▸ EXERCISE BRIEF:
Pictures excluded, return the lines below from the first through the line holding "m = MB(); m.tube([Vector(npnt(i, j))-LFO".
* * * * * * * * *
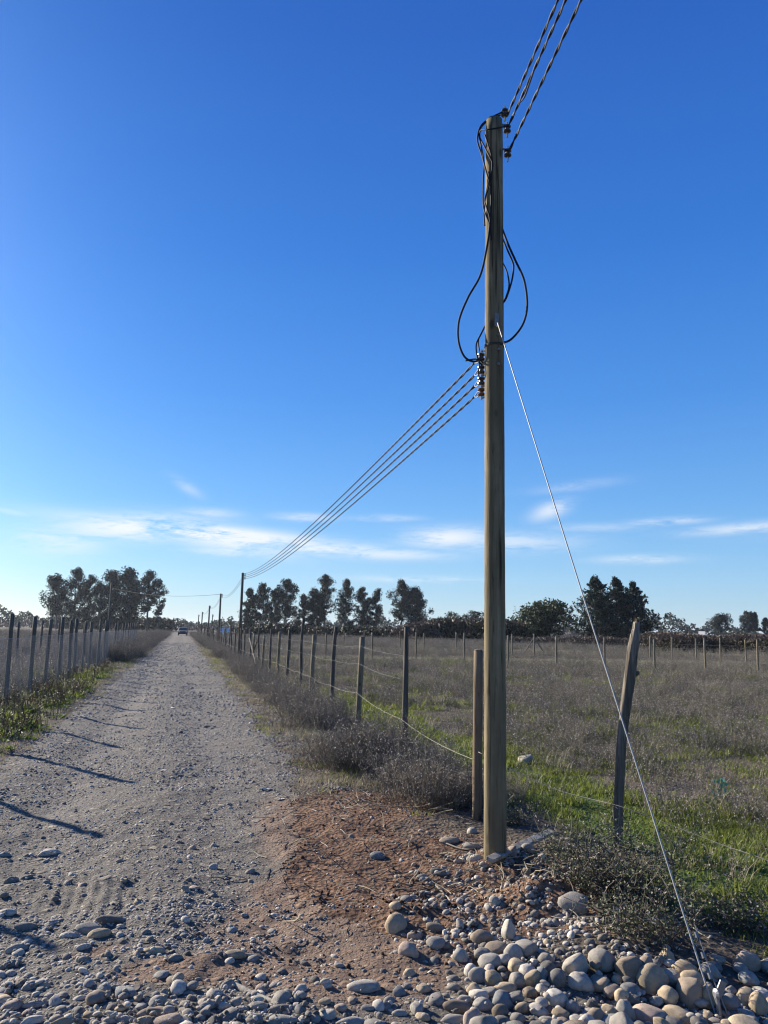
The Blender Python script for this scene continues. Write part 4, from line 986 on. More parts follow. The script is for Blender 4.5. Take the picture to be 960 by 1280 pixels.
# left fence with netting
LF = empty('netting_fence', (-3.15, 12, 0)); LFO = Vector((-3.15, 12, 0)); tag(LF, 'wire netting fence on grey round posts along the left verge of the track', 'fence')
ly = [3.6, 5.8, 7.9, 10.05, 12.2, 14.35, 16.4, 18.9, 20.6, 22.8, 24.4, 25.9, 27.7, 29.5, 31.6, 33.7, 36, 38.6, 41, 43, 45, 47, 49, 51.2, 53.5, 56]
lp = []
for k, y_ in enumerate(ly):
    x_ = -3.22+.008*(y_-14)+rnd.gauss(0, .02); x_ = max(-3.3, min(-2.95, x_)); b = V3(x_, y_, hz(x_, y_)); h = rnd.uniform(1.66, 1.8); l = (rnd.uniform(-.03, .05), rnd.gauss(0, .02))
    round_post(h, rnd.uniform(.038, .048), l).build('fence_post', M_postleft, LF, smooth=True, loc=b-LFO); lp.append((b, h, l))
cell = .075; hh = 1.3; m_v = []; m_f = []
nL = int((56-3.6)/cell); nH = int(hh/(cell*.8))
yy_ = 3.6+np.arange(nL*2+1)*cell/2; xx_ = np.interp(yy_, [p[0].y for p in lp], [p[0].x+.065 for p in lp]); zz_ = height(xx_, yy_)
xt_ = np.interp(yy_, [p[0].y for p in lp], [p[0].x+.065+p[2][0]*.75 for p in lp])
def npnt(i, j):
    t = j/nH; return (xx_[i]*(1-t)+xt_[i]*t + .015*math.sin(i*.21+j*.3), yy_[i], zz_[i]+.03+t*hh)
net = MB(); segs = []
for j in range(nH):
    for i in range(0, nL*2-1, 2):
        o_ = j % 2
        if i+o_+1 < len(yy_): segs.append((npnt(i+o_, j), npnt(i+o_+1, j+1)))
        if i+o_-1 >= 0: segs.append((npnt(i+o_, j), npnt(i+o_-1, j+1)))
S_ = np.array(segs); A_ = S_[:, 0]; B_ = S_[:, 1]; T_ = B_-A_; T_ /= np.linalg.norm(T_, axis=1)[:, None]
U_ = np.cross(T_, [1, 0, 0]); U_ /= np.linalg.norm(U_, axis=1)[:, None]; W_ = np.cross(T_, U_); rw = .001
wd = np.full((len(A_), 1), rw)
ring = [U_*wd, (-.5*U_+.866*W_)*wd, (-.5*U_-.866*W_)*wd]
NV = np.stack([A_+ring[0], A_+ring[1], A_+ring[2], B_+ring[0], B_+ring[1], B_+ring[2]], 1).reshape(-1, 3) - np.array(LFO)
bse = (np.arange(len(S_))*6)[:, None]
NF = np.concatenate([bse+np.array([[0, 1, 4, 3]]), bse+np.array([[1, 2, 5, 4]]), bse+np.array([[2, 0, 3, 5]])])
link('wire_netting', mesh_np('wire_netting', NV, [NF], M_net), LF)
for j in (0, nH):
    m = MB(); m.tube([Vector(npnt(i, j))-LFO for i in range(0, len(yy_), 4)], .003, 4); m.build('edge_wire', M_net, LF)

# field fences
def field_fence(pts, h, label, r=.045, mat=M_postround, wires=(.5, 1.05)):
    O = Vector(pts[0]); e = empty('field_fence', O); tag(e, label, 'fence'); tops = []
    for p in pts:
        hh_ = h*rnd.uniform(.95, 1.06); round_post(hh_, r, (rnd.gauss(0, .02), 0)).build('fence_post', mat, e, smooth=True, loc=Vector(p)-O)
    for w in wires:
        m = MB()
        for a, b in zip(pts, pts[1:]): m.tube([q-O for q in sagline(Vector(a)+V3(0, 0, w), Vector(b)+V3(0, 0, w), .02, 3)], .003, 4, cap=False)
        m.build('fence_wire', M_galv, e)
def gp(*pp_): return [ground_px(*p) for p in pp_]
field_fence(gp((362, 824), (407, 823.5), (465, 823), (520, 825.5), (580, 828.5), (635, 830.5), (695.6, 833.7), (756, 835), (818.6, 837.5), (882, 841), (947.6, 843), (1020, 848)), 1.45, 'nearer row of pale round posts crossing the weedy field')
field_fence(gp((395, 806.5), (430, 808), (455, 810), (500, 811), (530, 813), (570, 815), (606, 817), (640, 819), (668, 820), (813, 823), (840, 823.5), (870.7, 825), (901, 827), (933, 828.5), (985, 831)), 1.5, 'farther row of pale thin posts crossing the field before the brambles', .05)
field_fence([V3(-7.6+.02*k, 22+6.2*k, 0) for k in range(9)], 1.7, 'grey posts standing in the field behind the netting fence', .055, M_postleft)
# crossed brace of the farther fence
bp = ground_px(668, 818)
m = MB(); m.tube([V3(-.9, 0, 0), V3(0, 0, 1.3)], .05, 8); m.tube([V3(.9, 0, 0), V3(0, 0, 1.3)], .05, 8); m.tube([V3(0, 0, -.1), V3(0, 0, 1.5)], .055, 8)
tag(m.build('braced_post', M_postround, None, loc=bp), 'fence post propped by two slanting poles far across the field', 'post')

# ------------------------------------------------------------------ board, sticks, litter, rock
b0 = ground_px(612, 1090); b1 = ground_px(690, 1052); d = (b1-b0); mid = (b0+b1)/2
rot = Vector((1, 0, 0)).rotation_difference(d.normalized()).to_matrix()
m = MB()
for i in range(5):
    pass
m.box((0, 0, .075), (d.length, .055, .025), rot @ Matrix.Rotation(.25, 3, 'X')); bo = m.build('wooden_board', M_board, None, loc=mid)
tag(bo, 'weathered grey batten lying across the soil at the foot of the tall pole', 'board')
mdf = bo.modifiers.new('bevel', 'BEVEL'); mdf.width = .004; mdf.segments = 2
def stick(pts, r, label, mat=M_board, name='stick'):
    P = [ground_px(*p) + V3(0, 0, r[0]*1.2) for p in pts]; A = P[0]
    m = MB(); Q = bezier([p-A for p in P], 5); m.tube(Q, list(np.interp(np.linspace(0, 1, len(Q)), np.linspace(0, 1, len(r)), r)), 8, jitter=.06)
    tag(m.build(name, mat, None, smooth=True, loc=A), label, 'stick')
stick([(297, 1226), (295, 1233), (305, 1240), (322, 1248), (346, 1257)], [.006, .014, .016, .014, .010], 'pale bare curved stick lying on the pebbles near the reddish patch')
stick([(302, 1195), (315, 1196), (327, 1198)], [.006, .007, .005], 'thin grey stick lying beside the banded tan stone')
stick([(545, 1108), (560, 1124), (576, 1140)], [.006, .006, .005], 'short straight pale twig on the clods left of the heap')
stick([(556, 1055), (575, 1062), (592, 1063), (604, 1056)], [.007, .007, .006, .006], 'thin branch lying among stones left of the pole foot', M_bram)
stick([(640, 1180), (665, 1176), (690, 1172)], [.005, .006, .004], 'pale twig resting on the back of the cobble heap')
for k, (px, py, w, l) in enumerate([(333, 987, .12, 'larger pale scrap of litter at the right edge of the track'), (351, 1000, .07, 'smaller pale scrap of litter beside the red earth'), (216, 885, .16, 'pale flat scrap lying in the middle of the track')]):
    p = ground_px(px, py); m = MB(); n_ = 6; V = []
    for i in range(n_):
        for j in range(3): V.append(V3((i/(n_-1)-.5)*w, (j/2-.5)*w*.45, .012+.02*mnoise.noise(V3(i*.7+k*5, j*.9, 0))))
    fs = [(i*3+j, (i+1)*3+j, (i+1)*3+j+1, i*3+j+1) for i in range(n_-1) for j in range(2)]
    m.add(V, fs); o = m.build('litter_scrap', M_litter, None, loc=p); o.rotation_euler.z = -.5+k; sm = o.modifiers.new('thickness', 'SOLIDIFY'); sm.thickness = .004
    tag(o, l, 'litter')
p = ground_px(657, 953); o = put_stone(p.x, p.y, .10, .075, .055, 'whitish', 'lone pale rock on the bright grass right of the tall pole', None, rz=-.3, rough=False, sink=.1); o.name = 'field_rock'

# ------------------------------------------------------------------ trees
def leaf_quads(C, Rad, n, size, flat=.8, droop=0, r_=rng, elong=1.6):
    """n leaf sprays per clump: C (k,3), Rad (k,)"""
    k = len(C); tot = k*n
    d = r_.normal(0, 1, (tot, 3)); d /= np.linalg.norm(d, axis=1)[:, None]
    rad = np.repeat(Rad, n)*r_.random(tot)**.5
    p = np.repeat(C, n, 0) + d*rad[:, None]*np.array([1, 1, flat])
    u = r_.normal(0, 1, (tot, 3)); u[:, 2] -= droop; u /= np.linalg.norm(u, axis=1)[:, None]
    w = np.cross(u, r_.normal(0, 1, (tot, 3))); w /= np.linalg.norm(w, axis=1)[:, None]
    s = (size*r_.uniform(.55, 1.35, tot))[:, None]
    V = np.stack([p-u*s*elong*.5, p+w*s*.4, p+u*s*elong*.5, p-w*s*.4], 1).reshape(-1, 3)
    F = (np.arange(tot)*4)[:, None]+np.arange(4)
    return V, F
def tree_base(px, ytop, D):
    T = at_hd(px, ytop, D); return V3(T.x, T.y, hz(T.x, T.y)-.05), T.z-hz(T.x, T.y)
def make_tree(name, label, px, ytop, D, w_px, build, mat, bark, group=None, seed=1, cat='tree', **kw):
    global rnd
    old = rnd; rnd = random.Random(seed)
    b, H = tree_base(px, ytop, D); W = w_px*D/F_PX
    e = tag(empty(name, b), label, cat, group)
    m, C, Rd, n, size, flat = build(H, W, **kw)
    m.build('trunk', bark, e, smooth=True)
    V, F = leaf_quads(np.array(C), np.array(Rd), n, size, flat, .3, np.random.default_rng(seed))
    link('crown', mesh_np('crown', V, [F], mat), e)
    rnd = old; return e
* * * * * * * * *
▸ THE OUTPUT:
The Blender Python script for this scene continues. Write part 4, from line 986 on. More parts follow. The script is for Blender 4.5. Take the picture to be 960 by 1280 pixels.
# left fence with netting
LF = empty('netting_fence', (-3.15, 12, 0)); LFO = Vector((-3.15, 12, 0)); tag(LF, 'wire netting fence on grey round posts along the left verge of the track', 'fence')
ly = [3.6, 5.8, 7.9, 10.05, 12.2, 14.35, 16.4, 18.9, 20.6, 22.8, 24.4, 25.9, 27.7, 29.5, 31.6, 33.7, 36, 38.6, 41, 43, 45, 47, 49, 51.2, 53.5, 56]
lp = []
for k, y_ in enumerate(ly):
    x_ = -3.22+.008*(y_-14)+rnd.gauss(0, .02); x_ = max(-3.3, min(-2.95, x_)); b = V3(x_, y_, hz(x_, y_)); h = rnd.uniform(1.66, 1.8); l = (rnd.uniform(-.03, .05), rnd.gauss(0, .02))
    round_post(h, rnd.uniform(.038, .048), l).build('fence_post', M_postleft, LF, smooth=True, loc=b-LFO); lp.append((b, h, l))
cell = .075; hh = 1.3; m_v = []; m_f = []
nL = int((56-3.6)/cell); nH = int(hh/(cell*.8))
yy_ = 3.6+np.arange(nL*2+1)*cell/2; xx_ = np.interp(yy_, [p[0].y for p in lp], [p[0].x+.065 for p in lp]); zz_ = height(xx_, yy_)
xt_ = np.interp(yy_, [p[0].y for p in lp], [p[0].x+.065+p[2][0]*.75 for p in lp])
def npnt(i, j):
    t = j/nH; return (xx_[i]*(1-t)+xt_[i]*t + .015*math.sin(i*.21+j*.3), yy_[i], zz_[i]+.03+t*hh)
net = MB(); segs = []
for j in range(nH):
    for i in range(0, nL*2-1, 2):
        o_ = j % 2
        if i+o_+1 < len(yy_): segs.append((npnt(i+o_, j), npnt(i+o_+1, j+1)))
        if i+o_-1 >= 0: segs.append((npnt(i+o_, j), npnt(i+o_-1, j+1)))
S_ = np.array(segs); A_ = S_[:, 0]; B_ = S_[:, 1]; T_ = B_-A_; T_ /= np.linalg.norm(T_, axis=1)[:, None]
U_ = np.cross(T_, [1, 0, 0]); U_ /= np.linalg.norm(U_, axis=1)[:, None]; W_ = np.cross(T_, U_); rw = .001
wd = np.full((len(A_), 1), rw)
ring = [U_*wd, (-.5*U_+.866*W_)*wd, (-.5*U_-.866*W_)*wd]
NV = np.stack([A_+ring[0], A_+ring[1], A_+ring[2], B_+ring[0], B_+ring[1], B_+ring[2]], 1).reshape(-1, 3) - np.array(LFO)
bse = (np.arange(len(S_))*6)[:, None]
NF = np.concatenate([bse+np.array([[0, 1, 4, 3]]), bse+np.array([[1, 2, 5, 4]]), bse+np.array([[2, 0, 3, 5]])])
link('wire_netting', mesh_np('wire_netting', NV, [NF], M_net), LF)
for j in (0, nH):
    m = MB(); m.tube([Vector(npnt(i, j))-LFO for i in range(0, len(yy_), 4)], .003, 4); m.build('edge_wire', M_net, LF)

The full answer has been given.